> What to do:
Print verbatim the opening line of the material and every subsequent line through the one containing "for t, x, y, h, xs, rot".

> Data section:

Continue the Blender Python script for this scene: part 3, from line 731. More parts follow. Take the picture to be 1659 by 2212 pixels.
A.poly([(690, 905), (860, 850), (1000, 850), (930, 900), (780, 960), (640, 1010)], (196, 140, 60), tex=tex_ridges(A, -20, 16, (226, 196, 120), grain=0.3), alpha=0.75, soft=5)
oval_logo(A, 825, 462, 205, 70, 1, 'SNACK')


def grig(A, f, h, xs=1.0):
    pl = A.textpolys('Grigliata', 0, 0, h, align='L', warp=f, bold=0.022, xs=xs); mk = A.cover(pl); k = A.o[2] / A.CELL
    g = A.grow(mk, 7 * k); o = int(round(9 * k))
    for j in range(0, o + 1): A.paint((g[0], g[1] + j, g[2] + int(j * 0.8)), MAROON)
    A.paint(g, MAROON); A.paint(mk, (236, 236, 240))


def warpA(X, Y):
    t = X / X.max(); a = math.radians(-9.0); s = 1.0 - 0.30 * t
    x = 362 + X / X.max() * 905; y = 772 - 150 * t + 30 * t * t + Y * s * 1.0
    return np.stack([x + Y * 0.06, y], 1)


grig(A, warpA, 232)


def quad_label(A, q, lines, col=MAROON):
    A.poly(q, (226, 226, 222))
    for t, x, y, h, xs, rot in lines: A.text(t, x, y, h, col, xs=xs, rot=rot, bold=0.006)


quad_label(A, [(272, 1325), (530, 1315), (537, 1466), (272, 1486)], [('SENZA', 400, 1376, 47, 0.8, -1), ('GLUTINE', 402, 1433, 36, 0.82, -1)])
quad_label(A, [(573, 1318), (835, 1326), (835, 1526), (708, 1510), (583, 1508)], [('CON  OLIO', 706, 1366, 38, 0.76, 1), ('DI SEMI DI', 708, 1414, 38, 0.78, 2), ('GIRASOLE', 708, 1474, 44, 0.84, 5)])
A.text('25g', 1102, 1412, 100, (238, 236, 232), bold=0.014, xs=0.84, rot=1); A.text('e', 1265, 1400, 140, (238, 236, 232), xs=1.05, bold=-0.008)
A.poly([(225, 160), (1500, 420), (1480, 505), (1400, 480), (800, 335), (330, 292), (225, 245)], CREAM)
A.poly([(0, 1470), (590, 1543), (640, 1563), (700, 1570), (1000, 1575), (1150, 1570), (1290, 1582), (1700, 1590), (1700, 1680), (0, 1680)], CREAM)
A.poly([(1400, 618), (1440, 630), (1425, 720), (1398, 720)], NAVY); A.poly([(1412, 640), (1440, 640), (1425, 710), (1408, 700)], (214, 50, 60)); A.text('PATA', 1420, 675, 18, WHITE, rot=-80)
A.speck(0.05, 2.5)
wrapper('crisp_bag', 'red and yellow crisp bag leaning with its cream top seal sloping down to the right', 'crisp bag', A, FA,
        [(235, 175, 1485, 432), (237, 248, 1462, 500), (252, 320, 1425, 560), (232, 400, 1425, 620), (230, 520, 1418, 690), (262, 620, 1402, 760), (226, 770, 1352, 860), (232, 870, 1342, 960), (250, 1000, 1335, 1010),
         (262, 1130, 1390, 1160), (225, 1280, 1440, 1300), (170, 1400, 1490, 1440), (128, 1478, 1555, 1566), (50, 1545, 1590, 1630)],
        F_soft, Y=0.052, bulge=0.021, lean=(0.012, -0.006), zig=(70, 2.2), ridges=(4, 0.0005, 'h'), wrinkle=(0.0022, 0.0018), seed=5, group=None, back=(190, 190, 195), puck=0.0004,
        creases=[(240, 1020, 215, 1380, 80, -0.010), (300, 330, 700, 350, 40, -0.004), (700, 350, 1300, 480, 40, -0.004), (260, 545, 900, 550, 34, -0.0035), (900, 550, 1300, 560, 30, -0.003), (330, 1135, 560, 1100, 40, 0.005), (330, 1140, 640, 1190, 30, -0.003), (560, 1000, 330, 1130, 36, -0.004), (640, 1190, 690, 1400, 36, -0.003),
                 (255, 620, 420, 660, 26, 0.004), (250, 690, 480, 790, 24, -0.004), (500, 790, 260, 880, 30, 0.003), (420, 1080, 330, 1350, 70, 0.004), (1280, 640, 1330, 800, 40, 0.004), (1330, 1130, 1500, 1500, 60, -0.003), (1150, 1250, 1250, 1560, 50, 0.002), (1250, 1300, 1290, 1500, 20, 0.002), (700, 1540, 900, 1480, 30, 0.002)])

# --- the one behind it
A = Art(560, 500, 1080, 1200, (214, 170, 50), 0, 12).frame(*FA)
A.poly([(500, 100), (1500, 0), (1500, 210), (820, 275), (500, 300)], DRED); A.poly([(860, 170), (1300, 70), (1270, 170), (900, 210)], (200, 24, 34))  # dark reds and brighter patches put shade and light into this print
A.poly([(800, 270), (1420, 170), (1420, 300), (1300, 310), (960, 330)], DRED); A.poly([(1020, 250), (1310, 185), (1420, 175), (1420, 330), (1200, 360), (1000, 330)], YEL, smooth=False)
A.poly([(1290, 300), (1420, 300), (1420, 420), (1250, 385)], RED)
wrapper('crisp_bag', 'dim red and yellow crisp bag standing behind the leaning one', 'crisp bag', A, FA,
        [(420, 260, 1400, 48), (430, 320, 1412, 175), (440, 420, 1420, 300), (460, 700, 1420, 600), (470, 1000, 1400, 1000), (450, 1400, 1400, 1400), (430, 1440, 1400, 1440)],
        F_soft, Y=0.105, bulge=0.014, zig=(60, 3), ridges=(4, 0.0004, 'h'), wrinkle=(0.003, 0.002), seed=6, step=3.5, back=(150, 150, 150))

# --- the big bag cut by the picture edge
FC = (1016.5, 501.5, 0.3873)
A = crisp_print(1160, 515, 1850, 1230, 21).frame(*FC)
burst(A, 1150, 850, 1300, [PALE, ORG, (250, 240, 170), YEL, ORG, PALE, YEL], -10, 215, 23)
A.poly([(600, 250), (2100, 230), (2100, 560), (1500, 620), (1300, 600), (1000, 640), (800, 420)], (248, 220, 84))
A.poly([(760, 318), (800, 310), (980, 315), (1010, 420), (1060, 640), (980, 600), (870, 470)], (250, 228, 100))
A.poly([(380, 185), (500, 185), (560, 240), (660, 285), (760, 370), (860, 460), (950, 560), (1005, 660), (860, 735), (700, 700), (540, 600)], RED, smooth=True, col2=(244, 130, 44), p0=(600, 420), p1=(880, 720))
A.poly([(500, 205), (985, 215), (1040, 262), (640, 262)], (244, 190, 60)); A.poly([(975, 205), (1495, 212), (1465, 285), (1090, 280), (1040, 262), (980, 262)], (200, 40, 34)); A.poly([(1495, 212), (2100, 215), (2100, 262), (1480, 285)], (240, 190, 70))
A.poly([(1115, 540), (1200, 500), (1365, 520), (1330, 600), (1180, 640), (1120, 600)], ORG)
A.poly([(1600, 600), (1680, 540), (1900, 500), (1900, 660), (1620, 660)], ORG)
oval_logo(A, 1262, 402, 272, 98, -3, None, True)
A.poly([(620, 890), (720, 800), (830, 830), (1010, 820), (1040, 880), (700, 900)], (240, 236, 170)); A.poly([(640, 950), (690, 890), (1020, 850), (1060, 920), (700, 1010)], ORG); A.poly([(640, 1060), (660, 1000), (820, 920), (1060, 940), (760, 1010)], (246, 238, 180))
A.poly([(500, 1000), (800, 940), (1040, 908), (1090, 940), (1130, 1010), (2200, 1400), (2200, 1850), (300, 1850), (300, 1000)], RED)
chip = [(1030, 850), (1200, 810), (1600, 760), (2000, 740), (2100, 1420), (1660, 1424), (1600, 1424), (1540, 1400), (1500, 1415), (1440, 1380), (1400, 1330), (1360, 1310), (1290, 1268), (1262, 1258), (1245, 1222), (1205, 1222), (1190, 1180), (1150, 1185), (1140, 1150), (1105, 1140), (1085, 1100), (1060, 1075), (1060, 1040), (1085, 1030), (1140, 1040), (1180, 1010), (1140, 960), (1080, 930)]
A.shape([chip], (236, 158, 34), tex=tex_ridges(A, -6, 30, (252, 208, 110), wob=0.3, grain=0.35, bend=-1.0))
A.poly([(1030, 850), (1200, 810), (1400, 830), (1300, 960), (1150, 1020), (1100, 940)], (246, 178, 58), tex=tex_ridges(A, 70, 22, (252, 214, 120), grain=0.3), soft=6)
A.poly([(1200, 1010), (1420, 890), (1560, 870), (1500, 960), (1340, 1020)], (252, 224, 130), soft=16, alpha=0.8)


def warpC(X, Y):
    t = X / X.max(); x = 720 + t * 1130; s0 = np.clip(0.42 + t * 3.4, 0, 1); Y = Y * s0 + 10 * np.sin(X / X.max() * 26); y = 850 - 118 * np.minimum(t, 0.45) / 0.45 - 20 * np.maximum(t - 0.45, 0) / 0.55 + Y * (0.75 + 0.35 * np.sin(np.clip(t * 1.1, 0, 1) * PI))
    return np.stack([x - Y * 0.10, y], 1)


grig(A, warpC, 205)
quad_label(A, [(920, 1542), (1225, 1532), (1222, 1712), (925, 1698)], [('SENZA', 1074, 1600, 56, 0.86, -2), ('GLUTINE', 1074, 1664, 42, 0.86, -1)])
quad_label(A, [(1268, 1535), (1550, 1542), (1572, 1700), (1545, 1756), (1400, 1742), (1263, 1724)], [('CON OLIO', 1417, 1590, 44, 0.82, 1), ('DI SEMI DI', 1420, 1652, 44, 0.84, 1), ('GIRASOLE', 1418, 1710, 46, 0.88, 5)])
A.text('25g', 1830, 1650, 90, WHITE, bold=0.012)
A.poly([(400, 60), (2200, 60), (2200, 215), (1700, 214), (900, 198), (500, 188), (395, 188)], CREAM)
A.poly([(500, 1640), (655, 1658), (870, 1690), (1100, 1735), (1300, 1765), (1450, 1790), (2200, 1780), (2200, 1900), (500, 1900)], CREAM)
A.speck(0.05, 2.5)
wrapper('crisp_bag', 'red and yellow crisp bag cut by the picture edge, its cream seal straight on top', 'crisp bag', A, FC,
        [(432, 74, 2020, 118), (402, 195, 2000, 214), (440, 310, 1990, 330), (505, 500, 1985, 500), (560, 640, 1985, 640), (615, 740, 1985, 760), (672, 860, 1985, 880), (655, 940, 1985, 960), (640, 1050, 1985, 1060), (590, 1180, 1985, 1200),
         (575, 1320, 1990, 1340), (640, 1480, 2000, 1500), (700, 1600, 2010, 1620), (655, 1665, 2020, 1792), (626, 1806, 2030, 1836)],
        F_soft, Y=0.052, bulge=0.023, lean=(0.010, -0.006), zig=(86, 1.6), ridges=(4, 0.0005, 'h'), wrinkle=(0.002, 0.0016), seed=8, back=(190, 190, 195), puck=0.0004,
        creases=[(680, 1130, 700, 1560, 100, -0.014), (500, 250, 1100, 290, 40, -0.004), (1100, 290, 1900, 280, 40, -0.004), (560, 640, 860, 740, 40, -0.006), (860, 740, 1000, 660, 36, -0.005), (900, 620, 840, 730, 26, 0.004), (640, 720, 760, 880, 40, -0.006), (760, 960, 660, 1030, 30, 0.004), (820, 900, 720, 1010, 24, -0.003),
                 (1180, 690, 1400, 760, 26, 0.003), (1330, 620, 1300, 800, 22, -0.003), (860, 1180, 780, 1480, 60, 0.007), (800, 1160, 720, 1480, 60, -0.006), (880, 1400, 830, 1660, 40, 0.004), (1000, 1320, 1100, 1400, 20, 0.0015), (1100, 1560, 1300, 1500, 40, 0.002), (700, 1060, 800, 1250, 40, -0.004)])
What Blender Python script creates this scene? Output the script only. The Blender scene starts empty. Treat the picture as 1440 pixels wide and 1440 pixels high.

> Solution to this problem:
Continue the Blender Python script for this scene: part 3, from line 731. More parts follow. Take the picture to be 1659 by 2212 pixels.
A.poly([(690, 905), (860, 850), (1000, 850), (930, 900), (780, 960), (640, 1010)], (196, 140, 60), tex=tex_ridges(A, -20, 16, (226, 196, 120), grain=0.3), alpha=0.75, soft=5)
oval_logo(A, 825, 462, 205, 70, 1, 'SNACK')


def grig(A, f, h, xs=1.0):
    pl = A.textpolys('Grigliata', 0, 0, h, align='L', warp=f, bold=0.022, xs=xs); mk = A.cover(pl); k = A.o[2] / A.CELL
    g = A.grow(mk, 7 * k); o = int(round(9 * k))
    for j in range(0, o + 1): A.paint((g[0], g[1] + j, g[2] + int(j * 0.8)), MAROON)
    A.paint(g, MAROON); A.paint(mk, (236, 236, 240))


def warpA(X, Y):
    t = X / X.max(); a = math.radians(-9.0); s = 1.0 - 0.30 * t
    x = 362 + X / X.max() * 905; y = 772 - 150 * t + 30 * t * t + Y * s * 1.0
    return np.stack([x + Y * 0.06, y], 1)


grig(A, warpA, 232)


def quad_label(A, q, lines, col=MAROON):
    A.poly(q, (226, 226, 222))
    for t, x, y, h, xs, rot in lines: A.text(t, x, y, h, col, xs=xs, rot=rot, bold=0.006)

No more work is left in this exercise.